I had a few questions about the way they tagged the MP3s and I wrote off an email to RipDigital. I recieved a reply from Dick Adams, the founder, offering to send me a sample disc so I could see for myself. Kick ass.

The CD arrived today with 5 clips encoded at various bitrates. The RipDigital site says they encode at 224Kb/s, but the sample disc had a wide range.

I don't have a 'golden ear' so the 224Kb/s MP3 sounds great to me. AAC is a good format that Apple uses in iTunes, FLAC is a lossless codec, MP3 is the de facto standard for digital music, and WMA is Windows Media Audio. I'm guessing that RipDigital could encode to any of the standards, but I'd ask them rather than make an assumption.

I opened up the MP3s in an ID3 tag editor and took a look. The filename is the way I like it: Band - Album - Track # - Song. Too me, this is one of the most important things. A sucky filename would kill the deal.

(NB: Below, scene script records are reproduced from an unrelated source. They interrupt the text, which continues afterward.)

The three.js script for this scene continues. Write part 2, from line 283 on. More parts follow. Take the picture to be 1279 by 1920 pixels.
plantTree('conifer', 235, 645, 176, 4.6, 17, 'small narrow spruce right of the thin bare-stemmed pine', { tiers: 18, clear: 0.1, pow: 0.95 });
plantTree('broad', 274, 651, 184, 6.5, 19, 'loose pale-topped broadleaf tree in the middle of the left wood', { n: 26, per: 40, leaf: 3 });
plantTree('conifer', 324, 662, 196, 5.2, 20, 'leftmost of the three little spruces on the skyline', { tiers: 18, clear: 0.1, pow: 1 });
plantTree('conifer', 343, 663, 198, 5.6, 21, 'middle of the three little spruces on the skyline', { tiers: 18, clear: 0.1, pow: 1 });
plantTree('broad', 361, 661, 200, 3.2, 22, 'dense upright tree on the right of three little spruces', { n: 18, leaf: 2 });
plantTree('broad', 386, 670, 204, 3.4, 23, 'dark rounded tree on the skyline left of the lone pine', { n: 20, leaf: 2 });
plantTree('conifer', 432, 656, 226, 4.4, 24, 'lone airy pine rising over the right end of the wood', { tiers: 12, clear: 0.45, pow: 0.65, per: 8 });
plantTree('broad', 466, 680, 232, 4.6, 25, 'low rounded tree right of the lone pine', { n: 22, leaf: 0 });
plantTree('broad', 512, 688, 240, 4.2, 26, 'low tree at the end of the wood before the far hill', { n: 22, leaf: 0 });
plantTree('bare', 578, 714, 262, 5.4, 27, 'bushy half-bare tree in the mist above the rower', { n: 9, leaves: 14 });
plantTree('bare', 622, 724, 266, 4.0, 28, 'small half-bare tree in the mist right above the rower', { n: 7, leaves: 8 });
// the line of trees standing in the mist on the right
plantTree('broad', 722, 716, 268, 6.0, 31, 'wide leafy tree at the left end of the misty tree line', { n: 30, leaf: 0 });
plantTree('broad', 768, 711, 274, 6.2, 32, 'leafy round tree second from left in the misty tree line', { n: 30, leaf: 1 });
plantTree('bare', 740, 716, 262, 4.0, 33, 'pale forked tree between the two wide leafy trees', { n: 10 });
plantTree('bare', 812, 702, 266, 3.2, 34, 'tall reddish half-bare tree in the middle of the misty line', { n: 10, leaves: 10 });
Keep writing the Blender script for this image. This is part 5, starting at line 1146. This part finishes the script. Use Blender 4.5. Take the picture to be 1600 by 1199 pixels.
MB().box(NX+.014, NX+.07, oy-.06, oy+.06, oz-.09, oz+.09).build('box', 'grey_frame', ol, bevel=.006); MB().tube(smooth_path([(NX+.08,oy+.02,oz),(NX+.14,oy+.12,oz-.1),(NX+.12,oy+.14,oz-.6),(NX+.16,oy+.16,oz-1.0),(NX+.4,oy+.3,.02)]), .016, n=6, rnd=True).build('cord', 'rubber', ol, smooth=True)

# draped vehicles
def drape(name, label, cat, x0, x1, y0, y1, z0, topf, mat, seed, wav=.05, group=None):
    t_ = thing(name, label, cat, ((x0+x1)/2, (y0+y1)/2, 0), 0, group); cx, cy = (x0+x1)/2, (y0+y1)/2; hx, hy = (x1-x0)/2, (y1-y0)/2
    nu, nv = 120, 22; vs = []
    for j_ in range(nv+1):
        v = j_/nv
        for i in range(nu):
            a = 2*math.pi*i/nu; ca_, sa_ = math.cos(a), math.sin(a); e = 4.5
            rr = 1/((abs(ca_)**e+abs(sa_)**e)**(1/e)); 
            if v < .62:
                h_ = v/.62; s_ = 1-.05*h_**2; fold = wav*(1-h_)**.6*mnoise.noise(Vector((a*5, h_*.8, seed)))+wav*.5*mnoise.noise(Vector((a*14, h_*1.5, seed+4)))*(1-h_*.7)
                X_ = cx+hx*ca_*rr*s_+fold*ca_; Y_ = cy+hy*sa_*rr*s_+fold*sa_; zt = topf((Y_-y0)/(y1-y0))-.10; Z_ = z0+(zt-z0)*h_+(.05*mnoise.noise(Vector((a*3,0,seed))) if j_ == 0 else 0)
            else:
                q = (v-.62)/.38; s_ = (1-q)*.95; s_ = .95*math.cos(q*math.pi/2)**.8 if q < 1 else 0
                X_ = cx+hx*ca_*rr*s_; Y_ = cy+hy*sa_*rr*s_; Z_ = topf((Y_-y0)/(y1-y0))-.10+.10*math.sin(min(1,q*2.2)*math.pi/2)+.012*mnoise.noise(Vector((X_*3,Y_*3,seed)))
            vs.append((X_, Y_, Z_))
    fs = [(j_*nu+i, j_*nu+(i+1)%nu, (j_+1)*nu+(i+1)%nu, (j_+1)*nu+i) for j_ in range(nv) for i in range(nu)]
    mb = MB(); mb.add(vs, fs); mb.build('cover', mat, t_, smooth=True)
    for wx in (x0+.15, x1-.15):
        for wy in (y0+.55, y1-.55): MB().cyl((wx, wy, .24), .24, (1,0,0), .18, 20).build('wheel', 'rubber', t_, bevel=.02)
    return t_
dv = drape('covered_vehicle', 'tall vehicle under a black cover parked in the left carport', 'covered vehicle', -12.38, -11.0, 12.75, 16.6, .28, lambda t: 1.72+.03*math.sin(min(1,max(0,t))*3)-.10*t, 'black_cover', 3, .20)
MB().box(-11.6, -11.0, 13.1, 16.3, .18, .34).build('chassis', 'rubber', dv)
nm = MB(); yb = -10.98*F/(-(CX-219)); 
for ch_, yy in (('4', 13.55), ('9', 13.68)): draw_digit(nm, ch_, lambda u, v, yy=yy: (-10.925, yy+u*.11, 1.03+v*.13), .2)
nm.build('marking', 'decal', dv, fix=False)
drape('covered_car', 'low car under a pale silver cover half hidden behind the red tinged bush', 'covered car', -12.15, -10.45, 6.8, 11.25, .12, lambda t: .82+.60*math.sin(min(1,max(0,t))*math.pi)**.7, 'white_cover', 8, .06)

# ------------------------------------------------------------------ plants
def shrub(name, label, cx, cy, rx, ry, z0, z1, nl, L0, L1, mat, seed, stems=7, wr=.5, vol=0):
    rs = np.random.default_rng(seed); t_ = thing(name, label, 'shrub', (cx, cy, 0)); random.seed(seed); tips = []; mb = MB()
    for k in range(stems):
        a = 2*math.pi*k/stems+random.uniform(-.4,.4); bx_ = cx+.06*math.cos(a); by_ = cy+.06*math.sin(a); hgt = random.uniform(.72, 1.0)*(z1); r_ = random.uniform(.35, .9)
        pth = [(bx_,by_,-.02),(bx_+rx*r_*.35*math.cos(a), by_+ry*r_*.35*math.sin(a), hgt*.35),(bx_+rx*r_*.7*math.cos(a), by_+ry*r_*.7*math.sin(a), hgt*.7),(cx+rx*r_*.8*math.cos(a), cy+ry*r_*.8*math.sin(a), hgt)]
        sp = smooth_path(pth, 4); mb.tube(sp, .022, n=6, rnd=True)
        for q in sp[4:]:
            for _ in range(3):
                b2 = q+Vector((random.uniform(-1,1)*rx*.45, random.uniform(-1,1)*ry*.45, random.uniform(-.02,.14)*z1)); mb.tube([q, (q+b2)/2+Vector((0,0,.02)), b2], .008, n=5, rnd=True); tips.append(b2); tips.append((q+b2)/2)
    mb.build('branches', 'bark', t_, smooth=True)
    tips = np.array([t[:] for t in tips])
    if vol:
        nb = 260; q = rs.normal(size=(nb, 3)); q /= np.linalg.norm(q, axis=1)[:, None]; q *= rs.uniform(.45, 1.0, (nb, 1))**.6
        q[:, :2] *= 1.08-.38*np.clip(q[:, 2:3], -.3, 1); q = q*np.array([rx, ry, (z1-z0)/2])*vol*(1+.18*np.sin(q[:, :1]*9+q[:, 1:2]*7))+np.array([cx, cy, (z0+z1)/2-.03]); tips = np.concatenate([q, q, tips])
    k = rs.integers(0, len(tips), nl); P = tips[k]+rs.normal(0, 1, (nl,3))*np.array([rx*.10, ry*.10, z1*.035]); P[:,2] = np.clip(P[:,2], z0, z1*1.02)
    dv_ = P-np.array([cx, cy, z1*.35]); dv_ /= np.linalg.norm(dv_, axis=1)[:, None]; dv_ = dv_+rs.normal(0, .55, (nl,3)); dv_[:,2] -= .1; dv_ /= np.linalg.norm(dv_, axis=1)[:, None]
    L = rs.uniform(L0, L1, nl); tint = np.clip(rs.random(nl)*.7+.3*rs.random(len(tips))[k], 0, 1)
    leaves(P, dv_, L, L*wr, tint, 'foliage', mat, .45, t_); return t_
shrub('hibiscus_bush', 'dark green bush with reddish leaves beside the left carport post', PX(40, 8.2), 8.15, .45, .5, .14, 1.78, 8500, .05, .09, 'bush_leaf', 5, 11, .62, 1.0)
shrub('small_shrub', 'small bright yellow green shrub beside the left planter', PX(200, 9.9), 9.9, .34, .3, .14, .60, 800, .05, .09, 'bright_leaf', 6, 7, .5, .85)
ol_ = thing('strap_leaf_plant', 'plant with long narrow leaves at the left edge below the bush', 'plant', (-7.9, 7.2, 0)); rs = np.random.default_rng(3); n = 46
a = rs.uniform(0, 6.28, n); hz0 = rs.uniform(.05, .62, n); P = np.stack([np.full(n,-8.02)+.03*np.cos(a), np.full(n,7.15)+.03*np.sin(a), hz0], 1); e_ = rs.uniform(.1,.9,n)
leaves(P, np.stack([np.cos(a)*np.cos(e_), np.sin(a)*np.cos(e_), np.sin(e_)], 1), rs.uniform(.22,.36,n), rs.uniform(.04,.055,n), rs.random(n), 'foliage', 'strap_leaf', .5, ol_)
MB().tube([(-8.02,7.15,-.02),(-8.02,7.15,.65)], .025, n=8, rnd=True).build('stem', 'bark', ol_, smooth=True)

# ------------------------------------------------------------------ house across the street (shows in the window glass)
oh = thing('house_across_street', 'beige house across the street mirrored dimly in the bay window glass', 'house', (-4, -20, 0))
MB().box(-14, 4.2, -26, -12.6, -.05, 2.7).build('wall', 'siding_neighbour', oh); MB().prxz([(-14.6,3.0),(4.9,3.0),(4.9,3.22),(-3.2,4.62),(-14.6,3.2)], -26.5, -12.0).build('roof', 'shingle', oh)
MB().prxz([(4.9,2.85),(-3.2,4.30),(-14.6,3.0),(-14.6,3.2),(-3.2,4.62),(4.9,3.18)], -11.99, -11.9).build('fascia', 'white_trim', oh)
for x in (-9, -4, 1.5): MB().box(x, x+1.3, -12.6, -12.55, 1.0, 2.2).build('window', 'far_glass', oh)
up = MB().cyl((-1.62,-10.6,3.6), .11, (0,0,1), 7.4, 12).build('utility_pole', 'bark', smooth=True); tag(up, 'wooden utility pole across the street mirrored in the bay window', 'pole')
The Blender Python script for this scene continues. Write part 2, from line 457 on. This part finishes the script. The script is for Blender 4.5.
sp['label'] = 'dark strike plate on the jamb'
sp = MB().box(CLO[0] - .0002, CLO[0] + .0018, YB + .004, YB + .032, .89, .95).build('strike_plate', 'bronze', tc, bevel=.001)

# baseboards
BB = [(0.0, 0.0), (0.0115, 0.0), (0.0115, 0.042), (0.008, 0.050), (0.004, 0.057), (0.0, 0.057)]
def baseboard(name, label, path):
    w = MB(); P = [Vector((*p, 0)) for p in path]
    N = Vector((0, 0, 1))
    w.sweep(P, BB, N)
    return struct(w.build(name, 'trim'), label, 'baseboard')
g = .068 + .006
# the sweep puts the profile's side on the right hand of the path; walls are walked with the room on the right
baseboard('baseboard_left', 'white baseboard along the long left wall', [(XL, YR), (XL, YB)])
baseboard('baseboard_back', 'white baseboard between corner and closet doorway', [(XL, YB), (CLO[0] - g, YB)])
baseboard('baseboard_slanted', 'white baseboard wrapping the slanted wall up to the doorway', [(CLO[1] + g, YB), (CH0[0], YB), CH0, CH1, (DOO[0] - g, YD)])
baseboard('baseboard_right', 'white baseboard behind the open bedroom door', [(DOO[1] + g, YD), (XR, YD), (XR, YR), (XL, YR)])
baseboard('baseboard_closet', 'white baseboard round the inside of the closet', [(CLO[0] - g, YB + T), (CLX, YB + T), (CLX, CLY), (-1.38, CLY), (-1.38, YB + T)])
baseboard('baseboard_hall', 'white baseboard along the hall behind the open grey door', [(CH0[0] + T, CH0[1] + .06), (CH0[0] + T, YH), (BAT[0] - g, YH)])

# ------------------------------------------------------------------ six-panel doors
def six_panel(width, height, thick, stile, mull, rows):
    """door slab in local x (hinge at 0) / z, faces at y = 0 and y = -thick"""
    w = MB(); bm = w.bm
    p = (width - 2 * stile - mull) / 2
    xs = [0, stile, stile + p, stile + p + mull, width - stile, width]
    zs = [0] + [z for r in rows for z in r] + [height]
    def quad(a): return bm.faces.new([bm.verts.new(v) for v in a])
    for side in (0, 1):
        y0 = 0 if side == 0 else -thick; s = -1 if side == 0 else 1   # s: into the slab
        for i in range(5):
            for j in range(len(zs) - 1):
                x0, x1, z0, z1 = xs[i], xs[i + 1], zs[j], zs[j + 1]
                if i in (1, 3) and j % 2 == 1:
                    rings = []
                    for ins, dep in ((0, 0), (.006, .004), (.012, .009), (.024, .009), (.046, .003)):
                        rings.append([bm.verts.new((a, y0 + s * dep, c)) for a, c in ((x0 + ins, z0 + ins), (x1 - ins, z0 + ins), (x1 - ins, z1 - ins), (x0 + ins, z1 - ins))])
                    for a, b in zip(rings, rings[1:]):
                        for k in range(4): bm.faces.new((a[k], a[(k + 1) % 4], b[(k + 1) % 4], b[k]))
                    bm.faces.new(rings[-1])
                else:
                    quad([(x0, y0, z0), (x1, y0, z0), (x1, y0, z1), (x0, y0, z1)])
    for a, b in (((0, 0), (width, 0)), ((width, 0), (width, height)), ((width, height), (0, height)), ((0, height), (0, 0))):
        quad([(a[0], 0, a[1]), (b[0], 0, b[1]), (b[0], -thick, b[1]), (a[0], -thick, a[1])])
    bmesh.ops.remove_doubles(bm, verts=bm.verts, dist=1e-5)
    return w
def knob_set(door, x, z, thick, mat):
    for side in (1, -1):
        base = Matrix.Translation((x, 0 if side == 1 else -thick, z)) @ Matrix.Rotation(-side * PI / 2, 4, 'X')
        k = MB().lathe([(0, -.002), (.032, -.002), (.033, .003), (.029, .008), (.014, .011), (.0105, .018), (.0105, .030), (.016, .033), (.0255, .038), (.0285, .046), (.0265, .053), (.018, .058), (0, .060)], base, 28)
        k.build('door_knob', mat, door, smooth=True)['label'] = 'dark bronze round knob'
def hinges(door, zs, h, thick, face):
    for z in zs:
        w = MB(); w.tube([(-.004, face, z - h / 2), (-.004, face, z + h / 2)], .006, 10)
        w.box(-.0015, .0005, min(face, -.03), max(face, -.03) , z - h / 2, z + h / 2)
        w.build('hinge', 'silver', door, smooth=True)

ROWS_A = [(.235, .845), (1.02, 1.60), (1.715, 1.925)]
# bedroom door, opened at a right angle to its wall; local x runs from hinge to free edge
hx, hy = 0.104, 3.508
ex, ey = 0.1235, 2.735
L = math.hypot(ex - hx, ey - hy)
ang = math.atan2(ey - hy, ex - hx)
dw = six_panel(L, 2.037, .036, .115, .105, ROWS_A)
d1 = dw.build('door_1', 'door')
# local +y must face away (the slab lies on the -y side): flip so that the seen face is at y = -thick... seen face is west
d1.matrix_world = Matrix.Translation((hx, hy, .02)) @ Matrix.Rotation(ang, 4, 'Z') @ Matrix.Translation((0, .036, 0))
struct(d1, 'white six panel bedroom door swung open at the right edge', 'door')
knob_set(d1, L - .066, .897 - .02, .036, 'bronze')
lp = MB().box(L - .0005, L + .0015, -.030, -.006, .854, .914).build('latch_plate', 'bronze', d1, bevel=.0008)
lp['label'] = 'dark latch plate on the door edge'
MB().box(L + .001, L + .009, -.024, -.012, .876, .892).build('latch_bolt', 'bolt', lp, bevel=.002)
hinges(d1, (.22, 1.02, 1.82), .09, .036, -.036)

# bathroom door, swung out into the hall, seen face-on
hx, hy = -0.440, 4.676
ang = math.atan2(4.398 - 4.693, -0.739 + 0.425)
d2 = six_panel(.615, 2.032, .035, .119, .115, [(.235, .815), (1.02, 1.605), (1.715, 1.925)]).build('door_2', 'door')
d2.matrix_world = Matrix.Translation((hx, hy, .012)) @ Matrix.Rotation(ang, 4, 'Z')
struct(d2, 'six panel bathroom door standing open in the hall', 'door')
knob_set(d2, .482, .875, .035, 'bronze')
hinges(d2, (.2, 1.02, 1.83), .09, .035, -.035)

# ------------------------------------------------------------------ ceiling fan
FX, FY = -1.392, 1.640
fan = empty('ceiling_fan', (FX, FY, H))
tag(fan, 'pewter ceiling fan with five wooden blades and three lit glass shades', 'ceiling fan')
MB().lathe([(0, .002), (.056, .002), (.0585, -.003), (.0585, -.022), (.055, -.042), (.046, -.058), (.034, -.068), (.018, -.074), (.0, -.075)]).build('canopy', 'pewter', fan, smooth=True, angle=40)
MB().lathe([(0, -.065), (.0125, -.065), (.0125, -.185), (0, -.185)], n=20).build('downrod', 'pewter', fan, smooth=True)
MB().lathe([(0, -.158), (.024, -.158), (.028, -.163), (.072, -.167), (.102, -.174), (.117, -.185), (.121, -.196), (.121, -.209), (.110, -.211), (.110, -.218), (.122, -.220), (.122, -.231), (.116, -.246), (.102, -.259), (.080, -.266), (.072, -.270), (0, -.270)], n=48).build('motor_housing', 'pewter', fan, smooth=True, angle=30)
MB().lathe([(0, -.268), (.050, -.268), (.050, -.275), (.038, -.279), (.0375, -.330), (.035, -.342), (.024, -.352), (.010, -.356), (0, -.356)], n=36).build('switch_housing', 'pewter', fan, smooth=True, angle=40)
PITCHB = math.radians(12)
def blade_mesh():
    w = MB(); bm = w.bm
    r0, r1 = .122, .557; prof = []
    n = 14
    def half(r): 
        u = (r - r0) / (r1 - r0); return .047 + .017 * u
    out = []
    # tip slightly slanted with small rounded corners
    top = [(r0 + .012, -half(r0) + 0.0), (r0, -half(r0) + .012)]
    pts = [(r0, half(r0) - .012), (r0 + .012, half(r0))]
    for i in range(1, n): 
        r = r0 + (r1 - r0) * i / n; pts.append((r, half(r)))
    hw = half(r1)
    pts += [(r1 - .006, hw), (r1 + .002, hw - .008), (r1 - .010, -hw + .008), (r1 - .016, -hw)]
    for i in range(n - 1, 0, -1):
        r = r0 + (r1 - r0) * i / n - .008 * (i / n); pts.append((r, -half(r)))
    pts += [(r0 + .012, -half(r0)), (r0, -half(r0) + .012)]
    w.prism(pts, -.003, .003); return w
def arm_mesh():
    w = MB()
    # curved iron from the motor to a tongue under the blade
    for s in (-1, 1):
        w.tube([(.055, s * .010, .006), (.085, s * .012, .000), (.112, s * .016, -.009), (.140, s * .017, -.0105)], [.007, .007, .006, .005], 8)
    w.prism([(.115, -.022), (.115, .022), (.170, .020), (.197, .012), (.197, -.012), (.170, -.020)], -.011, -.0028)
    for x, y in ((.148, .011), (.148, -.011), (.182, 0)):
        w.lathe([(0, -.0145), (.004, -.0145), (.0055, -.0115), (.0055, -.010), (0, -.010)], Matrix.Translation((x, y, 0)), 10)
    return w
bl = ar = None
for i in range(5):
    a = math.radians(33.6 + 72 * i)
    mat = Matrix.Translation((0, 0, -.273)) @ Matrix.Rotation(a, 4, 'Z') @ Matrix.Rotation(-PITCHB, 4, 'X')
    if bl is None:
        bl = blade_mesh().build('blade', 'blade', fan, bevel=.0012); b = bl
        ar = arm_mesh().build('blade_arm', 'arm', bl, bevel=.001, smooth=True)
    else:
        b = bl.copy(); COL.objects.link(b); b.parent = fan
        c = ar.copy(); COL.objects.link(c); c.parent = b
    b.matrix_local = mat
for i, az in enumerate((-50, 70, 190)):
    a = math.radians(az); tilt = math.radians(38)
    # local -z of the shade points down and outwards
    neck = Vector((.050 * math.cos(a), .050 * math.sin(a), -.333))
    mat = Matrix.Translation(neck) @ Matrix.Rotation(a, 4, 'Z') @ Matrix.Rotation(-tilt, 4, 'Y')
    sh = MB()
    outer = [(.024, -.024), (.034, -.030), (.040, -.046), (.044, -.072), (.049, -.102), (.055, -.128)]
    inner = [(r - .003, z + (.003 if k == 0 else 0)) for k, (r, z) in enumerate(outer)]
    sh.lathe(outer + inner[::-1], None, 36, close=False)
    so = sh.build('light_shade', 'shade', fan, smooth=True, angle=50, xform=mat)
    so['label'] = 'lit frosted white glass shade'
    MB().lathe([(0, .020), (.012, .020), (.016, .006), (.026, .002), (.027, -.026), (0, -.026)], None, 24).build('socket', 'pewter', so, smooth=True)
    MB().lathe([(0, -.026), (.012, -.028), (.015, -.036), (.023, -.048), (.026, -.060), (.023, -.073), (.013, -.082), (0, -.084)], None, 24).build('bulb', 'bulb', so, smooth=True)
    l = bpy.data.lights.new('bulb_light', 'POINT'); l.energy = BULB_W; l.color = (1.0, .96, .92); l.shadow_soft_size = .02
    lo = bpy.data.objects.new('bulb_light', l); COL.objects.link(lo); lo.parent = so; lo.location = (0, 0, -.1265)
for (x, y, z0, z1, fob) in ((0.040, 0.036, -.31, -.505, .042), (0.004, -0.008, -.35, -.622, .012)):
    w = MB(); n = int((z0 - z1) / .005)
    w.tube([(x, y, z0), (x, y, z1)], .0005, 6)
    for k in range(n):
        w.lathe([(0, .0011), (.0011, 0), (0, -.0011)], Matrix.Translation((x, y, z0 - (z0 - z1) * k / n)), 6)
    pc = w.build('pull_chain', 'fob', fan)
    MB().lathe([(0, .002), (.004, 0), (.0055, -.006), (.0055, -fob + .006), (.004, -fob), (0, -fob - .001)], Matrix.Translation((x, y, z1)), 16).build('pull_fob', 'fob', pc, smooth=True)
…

The basic ID3 tags are loaded. It appears to be ID3 v2, for those that worry about such things. There were no extraneous entries or any info in the extended fields.

Each MP3 did have a small image of the album cover included. When playing in Windows Media Player or JetAudio, the image appears. Pretty neat actually.

Overall, it all looks great.

There is one issue though that remains of concern. RipDigital says that in each file, they "include a unique identifying mark with each file to encourage responsible use of digital music". It's not an ID3 tag, so it's probably an audio water mark that their encoder includes. I work with audio watermarks at the office and they aren't hard to add. They don't affect the audio in any perceptible way.

I don't plan to upload my library to the net or P2P systems, but it is a bit strange to have an ID stuck in my MP3s. I'm not sure of the exact type of watermarking they do, but it's possible it could move to the WAVs if I make the MP3s into a CD for a mix.

But since I don't plan on sharing my MP3s on the P2P networks, it's not a such a huge deal. I do wish that RipDigital was explicitly clear on what exactly is going on and in what cases they would release the information.

So I'm going to go count our CDs and place an order with RipDigital. I'll report back when it's all done and how it turned out.